** Data excerpt **

────────

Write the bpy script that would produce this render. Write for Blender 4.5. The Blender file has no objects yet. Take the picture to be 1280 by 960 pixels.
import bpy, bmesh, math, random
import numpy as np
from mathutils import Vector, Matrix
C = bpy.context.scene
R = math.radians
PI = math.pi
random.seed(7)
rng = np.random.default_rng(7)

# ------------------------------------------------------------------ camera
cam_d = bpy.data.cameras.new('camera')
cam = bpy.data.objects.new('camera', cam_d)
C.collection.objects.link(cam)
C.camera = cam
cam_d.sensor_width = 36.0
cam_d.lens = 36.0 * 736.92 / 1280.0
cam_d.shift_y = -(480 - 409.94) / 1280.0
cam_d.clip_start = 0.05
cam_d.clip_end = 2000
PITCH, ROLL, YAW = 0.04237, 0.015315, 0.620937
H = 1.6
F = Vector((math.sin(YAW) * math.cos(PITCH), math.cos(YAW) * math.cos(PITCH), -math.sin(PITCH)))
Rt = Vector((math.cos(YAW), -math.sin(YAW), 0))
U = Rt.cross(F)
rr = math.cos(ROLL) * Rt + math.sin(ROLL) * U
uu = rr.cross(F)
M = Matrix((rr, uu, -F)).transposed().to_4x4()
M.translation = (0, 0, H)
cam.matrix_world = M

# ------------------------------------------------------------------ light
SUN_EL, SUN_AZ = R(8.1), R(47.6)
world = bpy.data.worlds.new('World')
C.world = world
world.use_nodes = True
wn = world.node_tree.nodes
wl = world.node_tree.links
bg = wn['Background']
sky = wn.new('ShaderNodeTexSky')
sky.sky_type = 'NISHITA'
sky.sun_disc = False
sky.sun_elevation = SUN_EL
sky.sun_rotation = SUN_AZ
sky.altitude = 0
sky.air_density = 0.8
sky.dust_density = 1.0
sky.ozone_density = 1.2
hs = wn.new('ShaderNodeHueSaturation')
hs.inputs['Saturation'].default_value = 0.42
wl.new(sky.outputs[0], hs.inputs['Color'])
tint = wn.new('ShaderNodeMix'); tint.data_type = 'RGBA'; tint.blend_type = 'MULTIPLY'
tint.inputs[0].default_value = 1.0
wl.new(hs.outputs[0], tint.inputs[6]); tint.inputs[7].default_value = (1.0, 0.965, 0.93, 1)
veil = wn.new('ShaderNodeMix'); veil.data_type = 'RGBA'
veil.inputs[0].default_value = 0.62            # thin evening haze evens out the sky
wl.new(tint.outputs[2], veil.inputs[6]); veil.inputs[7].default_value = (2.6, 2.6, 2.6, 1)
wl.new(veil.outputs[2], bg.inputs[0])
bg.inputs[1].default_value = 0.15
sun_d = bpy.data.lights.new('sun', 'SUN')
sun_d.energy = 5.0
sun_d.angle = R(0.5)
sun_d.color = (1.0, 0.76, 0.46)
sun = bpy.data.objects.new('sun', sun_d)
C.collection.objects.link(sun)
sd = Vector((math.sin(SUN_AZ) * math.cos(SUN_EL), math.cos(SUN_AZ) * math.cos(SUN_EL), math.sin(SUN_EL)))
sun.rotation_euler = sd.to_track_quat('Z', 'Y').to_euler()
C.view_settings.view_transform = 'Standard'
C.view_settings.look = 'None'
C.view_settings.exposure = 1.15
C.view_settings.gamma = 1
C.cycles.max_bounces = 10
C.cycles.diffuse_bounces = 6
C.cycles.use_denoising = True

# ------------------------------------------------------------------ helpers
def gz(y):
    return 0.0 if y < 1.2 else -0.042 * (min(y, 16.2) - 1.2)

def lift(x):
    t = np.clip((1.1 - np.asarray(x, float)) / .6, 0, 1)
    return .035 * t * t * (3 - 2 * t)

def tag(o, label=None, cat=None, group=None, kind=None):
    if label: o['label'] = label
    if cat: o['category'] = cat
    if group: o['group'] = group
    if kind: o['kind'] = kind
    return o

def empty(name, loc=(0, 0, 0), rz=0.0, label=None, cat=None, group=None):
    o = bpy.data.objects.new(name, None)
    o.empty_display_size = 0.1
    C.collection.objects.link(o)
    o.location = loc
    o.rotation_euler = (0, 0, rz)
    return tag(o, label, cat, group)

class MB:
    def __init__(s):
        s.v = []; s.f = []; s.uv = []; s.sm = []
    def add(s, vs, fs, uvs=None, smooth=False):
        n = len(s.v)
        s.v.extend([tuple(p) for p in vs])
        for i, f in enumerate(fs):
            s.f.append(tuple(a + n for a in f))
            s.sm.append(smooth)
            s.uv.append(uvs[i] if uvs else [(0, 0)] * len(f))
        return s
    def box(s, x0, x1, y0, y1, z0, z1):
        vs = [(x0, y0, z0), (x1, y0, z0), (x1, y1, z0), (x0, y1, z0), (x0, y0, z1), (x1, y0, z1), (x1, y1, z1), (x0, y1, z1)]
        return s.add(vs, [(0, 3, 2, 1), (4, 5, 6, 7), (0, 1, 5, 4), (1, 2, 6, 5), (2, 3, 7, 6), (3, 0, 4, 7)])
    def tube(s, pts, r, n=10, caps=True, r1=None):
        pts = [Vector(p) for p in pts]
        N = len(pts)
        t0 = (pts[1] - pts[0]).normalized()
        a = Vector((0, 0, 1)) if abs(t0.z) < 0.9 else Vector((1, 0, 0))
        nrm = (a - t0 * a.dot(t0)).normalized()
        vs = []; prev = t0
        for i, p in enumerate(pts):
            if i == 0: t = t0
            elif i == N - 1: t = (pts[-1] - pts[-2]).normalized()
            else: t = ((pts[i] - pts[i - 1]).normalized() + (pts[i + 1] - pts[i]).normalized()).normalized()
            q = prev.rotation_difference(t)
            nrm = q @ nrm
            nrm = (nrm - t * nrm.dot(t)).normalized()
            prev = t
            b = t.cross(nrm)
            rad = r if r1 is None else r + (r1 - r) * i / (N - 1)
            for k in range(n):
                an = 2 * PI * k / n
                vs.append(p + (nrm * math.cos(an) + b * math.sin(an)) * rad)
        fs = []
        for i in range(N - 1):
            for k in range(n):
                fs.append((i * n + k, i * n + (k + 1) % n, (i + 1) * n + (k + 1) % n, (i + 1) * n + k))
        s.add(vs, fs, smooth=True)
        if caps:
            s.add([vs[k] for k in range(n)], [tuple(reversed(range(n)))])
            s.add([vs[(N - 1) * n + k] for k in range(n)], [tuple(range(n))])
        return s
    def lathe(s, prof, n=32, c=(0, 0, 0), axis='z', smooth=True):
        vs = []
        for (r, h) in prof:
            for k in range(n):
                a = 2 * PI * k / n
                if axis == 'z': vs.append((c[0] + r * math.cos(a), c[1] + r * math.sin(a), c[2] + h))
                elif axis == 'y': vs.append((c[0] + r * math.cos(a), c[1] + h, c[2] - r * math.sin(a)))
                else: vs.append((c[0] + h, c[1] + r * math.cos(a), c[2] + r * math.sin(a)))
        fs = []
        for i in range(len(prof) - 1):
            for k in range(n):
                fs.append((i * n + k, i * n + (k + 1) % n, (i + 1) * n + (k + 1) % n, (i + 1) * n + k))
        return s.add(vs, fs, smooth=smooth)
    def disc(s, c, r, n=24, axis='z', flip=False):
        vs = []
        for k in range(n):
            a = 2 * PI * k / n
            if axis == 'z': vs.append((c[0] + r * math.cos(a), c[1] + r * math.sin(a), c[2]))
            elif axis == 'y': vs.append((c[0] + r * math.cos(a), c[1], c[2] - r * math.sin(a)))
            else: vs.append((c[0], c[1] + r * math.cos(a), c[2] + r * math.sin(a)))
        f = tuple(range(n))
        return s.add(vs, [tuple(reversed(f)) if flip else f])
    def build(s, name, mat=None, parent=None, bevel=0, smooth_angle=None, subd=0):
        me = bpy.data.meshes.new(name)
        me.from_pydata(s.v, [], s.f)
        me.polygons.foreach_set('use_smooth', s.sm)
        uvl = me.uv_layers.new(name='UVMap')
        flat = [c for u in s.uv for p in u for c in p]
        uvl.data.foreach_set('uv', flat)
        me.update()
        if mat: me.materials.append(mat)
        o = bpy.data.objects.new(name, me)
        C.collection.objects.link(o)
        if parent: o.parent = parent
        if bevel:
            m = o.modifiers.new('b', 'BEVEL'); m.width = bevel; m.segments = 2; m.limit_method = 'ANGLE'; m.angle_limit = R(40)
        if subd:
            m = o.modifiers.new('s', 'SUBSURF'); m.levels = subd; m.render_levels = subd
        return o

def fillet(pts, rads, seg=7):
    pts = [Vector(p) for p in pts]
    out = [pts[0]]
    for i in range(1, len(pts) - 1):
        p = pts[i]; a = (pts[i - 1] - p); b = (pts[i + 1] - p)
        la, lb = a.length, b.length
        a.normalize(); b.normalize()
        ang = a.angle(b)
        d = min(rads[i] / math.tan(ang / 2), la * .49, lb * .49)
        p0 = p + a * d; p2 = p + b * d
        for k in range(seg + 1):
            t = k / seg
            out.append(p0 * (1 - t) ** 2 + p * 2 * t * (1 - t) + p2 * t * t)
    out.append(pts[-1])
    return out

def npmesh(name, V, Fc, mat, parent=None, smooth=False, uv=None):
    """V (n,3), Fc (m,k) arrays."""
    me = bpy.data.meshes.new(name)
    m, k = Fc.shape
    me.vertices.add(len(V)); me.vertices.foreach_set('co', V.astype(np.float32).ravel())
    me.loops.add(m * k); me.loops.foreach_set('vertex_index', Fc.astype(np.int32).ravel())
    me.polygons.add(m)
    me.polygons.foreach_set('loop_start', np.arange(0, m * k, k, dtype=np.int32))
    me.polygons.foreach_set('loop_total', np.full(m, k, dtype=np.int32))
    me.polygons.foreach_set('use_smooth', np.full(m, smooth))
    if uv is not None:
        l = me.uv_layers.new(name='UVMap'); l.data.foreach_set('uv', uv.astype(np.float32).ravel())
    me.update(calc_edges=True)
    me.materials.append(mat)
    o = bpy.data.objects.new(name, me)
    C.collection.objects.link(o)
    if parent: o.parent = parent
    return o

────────

** To be done **
Print, unaltered, every line from the beginning of the material down to the line with "rng = np.random.default_rng(7)".

** Solution to this task **
Write the bpy script that would produce this render. Write for Blender 4.5. The Blender file has no objects yet. Take the picture to be 1280 by 960 pixels.
import bpy, bmesh, math, random
import numpy as np
from mathutils import Vector, Matrix
C = bpy.context.scene
R = math.radians
PI = math.pi
random.seed(7)
rng = np.random.default_rng(7)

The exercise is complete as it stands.